Cette vérité est d’autant plus réelle et incarnée qu’il y a ce second commandement, tout aussi important que le premier : « Tu aimeras ton prochain comme toi-même ». Ce second commandement nous confirme que le commandement de l’Amour de Dieu est la norme, la mesure, la source de l’Amour avec lequel nous sommes appelés à aimer notre prochain et nous-mêmes. En fait, nous ne pouvons apprendre à aimer notre prochain et nous-mêmes que si nous éprouvons cet Amour de Dieu pour les autres et pour nous. Le premier commandement est, en réalité, un appel à se laisser aimer par Dieu non simplement pour être capable en retour d’aimer Dieu mais tout autant de pouvoir aimer nos frères et sœurs et nous-même.

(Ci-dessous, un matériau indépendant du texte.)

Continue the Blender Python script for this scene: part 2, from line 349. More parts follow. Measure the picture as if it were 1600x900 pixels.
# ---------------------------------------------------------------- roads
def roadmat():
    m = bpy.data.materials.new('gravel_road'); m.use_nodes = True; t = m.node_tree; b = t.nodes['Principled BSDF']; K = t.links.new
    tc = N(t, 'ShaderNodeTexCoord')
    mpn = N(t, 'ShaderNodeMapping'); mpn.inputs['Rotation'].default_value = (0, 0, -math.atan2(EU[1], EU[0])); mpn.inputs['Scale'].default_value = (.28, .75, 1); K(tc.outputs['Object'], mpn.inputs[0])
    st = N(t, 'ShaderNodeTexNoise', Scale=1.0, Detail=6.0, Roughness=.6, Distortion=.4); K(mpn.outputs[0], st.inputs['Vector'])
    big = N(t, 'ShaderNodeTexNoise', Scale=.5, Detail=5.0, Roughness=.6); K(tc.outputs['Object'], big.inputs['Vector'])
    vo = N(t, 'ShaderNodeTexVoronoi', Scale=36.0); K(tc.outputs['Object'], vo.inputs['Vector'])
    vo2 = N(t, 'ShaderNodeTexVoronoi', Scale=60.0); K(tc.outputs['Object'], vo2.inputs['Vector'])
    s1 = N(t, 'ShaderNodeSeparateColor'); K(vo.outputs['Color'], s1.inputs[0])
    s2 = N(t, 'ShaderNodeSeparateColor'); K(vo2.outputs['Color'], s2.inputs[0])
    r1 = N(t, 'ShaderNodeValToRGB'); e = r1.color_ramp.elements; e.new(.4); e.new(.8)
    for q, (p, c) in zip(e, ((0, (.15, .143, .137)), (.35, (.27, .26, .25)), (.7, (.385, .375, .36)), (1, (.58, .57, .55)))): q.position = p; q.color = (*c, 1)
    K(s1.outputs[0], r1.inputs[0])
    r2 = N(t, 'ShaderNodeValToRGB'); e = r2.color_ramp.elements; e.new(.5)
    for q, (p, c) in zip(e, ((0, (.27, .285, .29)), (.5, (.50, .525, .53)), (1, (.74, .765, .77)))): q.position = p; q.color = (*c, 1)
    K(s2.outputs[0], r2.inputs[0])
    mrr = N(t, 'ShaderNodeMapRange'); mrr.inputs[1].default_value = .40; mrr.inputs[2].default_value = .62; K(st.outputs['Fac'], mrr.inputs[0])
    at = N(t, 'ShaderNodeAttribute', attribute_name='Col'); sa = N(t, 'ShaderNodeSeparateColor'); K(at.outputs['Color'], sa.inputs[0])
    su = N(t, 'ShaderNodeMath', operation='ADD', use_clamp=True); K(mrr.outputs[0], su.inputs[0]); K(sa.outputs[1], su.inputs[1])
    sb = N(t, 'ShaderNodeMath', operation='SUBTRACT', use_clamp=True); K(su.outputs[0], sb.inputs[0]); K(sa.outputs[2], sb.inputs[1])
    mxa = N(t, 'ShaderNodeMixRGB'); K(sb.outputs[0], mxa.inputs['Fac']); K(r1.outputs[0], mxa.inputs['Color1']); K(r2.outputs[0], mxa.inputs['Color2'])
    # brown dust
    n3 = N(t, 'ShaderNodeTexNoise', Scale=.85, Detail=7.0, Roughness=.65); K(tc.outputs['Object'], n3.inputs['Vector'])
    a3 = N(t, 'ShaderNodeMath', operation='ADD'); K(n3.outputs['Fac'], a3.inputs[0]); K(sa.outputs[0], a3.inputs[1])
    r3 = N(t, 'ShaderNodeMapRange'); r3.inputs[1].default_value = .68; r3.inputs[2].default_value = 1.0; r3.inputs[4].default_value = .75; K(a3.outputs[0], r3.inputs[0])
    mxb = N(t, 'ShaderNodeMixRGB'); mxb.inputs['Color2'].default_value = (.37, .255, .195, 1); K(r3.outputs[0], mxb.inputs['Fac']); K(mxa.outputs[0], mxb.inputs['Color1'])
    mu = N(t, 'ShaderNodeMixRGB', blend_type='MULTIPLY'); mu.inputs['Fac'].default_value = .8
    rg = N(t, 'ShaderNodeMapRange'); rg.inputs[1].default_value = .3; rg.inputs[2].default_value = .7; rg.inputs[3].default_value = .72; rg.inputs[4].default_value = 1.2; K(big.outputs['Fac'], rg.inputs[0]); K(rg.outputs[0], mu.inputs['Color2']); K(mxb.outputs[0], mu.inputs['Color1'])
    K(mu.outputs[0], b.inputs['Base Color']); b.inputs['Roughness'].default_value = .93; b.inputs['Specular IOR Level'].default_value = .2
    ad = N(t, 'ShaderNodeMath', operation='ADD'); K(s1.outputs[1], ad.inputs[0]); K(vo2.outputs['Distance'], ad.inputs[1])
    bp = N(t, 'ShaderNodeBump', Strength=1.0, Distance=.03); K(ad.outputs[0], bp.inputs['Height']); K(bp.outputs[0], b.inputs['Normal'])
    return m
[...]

Nous le voyons, j’oserais dire, tous les jours au Pèlerin. D’un côté, nous sommes témoins des blessures d’amour des personnes qui viennent et, de l’autre, combien l’expérience de l’Amour de Dieu en eux devient une véritable expérience de salut, de transformation de leur être. Il n’y a rien qui guérit davantage que de toucher, en nous et à travers les autres, à cet Amour sans compromis de Dieu; quand, pendant des années, nous avons cru que l’amour avait un prix, qu’il fallait souffrir pour le trouver et que, une fois trouvé, il était normal de souffrir pour le conserver. Tant « d’holocaustes et de sacrifices », nous dit le texte, que nous avons dû faire, tant d’immolations de nous-mêmes pour sauver une petite part, avons-nous cru, de cet amour dans notre vie, finalement convaincus que l’amour doit faire mal.
Combien de refus de nos besoins et de nos désirs, de rôles joués, ou de services rendus afin de garder l’amour ! Combien des violences oubliées, d’humiliations acceptées, d’abus vécus !… Tant « d’holocaustes et de sacrifices » où nous nous immolons mutuellement, victimes et sacrificateurs à la fois.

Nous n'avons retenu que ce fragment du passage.